(SHORT PROBLEM): Write out the lines from the top of the material through the line with "return Color(r /", exactly and with nothing added.

──────

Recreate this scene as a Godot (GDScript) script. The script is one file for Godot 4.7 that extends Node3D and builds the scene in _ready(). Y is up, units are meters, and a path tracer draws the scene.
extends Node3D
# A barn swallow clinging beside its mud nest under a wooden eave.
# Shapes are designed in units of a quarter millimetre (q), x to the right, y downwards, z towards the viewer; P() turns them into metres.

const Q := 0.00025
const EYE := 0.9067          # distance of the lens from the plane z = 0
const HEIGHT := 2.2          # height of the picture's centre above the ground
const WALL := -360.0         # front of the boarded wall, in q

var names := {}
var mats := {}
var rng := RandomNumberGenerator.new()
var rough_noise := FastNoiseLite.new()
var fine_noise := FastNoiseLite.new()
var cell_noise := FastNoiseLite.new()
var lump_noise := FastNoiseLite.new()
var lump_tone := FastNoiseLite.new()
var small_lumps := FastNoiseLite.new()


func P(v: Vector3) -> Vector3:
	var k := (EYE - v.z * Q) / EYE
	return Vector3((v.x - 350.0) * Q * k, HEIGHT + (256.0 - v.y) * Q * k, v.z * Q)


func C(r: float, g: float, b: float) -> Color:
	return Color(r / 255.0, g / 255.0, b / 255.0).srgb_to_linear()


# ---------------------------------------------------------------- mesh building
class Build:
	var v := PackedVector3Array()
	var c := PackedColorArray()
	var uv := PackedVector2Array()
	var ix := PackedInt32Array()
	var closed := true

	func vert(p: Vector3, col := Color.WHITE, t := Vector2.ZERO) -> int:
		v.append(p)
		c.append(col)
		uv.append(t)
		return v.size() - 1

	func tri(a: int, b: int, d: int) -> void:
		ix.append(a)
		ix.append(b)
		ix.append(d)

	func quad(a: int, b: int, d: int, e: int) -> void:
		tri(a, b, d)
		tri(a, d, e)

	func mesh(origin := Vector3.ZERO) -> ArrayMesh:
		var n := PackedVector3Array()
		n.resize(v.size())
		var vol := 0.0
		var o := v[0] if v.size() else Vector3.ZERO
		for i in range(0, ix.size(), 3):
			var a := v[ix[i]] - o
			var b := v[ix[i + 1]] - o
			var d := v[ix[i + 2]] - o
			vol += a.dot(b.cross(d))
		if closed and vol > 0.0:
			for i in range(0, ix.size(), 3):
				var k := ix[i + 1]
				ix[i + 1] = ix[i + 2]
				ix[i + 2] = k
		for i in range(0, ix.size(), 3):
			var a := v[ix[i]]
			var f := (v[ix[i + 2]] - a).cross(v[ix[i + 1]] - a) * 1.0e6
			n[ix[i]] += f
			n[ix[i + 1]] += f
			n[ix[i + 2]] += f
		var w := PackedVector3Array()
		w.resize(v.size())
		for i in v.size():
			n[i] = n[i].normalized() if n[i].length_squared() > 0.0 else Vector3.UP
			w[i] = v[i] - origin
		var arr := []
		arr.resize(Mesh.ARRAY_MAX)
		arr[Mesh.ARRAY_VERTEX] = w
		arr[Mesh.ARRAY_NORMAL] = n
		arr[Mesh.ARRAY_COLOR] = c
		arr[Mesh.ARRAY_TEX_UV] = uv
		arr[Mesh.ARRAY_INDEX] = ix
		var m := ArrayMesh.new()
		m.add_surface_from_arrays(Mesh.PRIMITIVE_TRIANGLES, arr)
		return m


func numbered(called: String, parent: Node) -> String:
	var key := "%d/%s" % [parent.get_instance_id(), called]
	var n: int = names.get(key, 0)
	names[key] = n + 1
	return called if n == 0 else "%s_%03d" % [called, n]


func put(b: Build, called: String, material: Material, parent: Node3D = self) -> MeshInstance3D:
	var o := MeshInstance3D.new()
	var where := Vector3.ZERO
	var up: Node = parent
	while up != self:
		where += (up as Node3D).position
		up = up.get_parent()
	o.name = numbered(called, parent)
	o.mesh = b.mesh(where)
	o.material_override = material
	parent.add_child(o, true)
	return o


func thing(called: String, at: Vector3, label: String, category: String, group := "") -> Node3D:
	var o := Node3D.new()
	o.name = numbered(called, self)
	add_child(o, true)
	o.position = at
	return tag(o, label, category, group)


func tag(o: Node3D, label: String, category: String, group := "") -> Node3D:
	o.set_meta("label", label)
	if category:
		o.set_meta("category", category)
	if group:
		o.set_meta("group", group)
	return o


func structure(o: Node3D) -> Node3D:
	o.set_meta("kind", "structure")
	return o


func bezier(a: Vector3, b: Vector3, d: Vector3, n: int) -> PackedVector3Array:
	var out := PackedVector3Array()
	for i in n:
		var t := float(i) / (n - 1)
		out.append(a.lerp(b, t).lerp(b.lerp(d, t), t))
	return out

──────

(RESPONSE TO THIS EXERCISE):
Recreate this scene as a Godot (GDScript) script. The script is one file for Godot 4.7 that extends Node3D and builds the scene in _ready(). Y is up, units are meters, and a path tracer draws the scene.
extends Node3D
# A barn swallow clinging beside its mud nest under a wooden eave.
# Shapes are designed in units of a quarter millimetre (q), x to the right, y downwards, z towards the viewer; P() turns them into metres.

const Q := 0.00025
const EYE := 0.9067          # distance of the lens from the plane z = 0
const HEIGHT := 2.2          # height of the picture's centre above the ground
const WALL := -360.0         # front of the boarded wall, in q

var names := {}
var mats := {}
var rng := RandomNumberGenerator.new()
var rough_noise := FastNoiseLite.new()
var fine_noise := FastNoiseLite.new()
var cell_noise := FastNoiseLite.new()
var lump_noise := FastNoiseLite.new()
var lump_tone := FastNoiseLite.new()
var small_lumps := FastNoiseLite.new()


func P(v: Vector3) -> Vector3:
	var k := (EYE - v.z * Q) / EYE
	return Vector3((v.x - 350.0) * Q * k, HEIGHT + (256.0 - v.y) * Q * k, v.z * Q)


func C(r: float, g: float, b: float) -> Color:
	return Color(r / 255.0, g / 255.0, b / 255.0).srgb_to_linear()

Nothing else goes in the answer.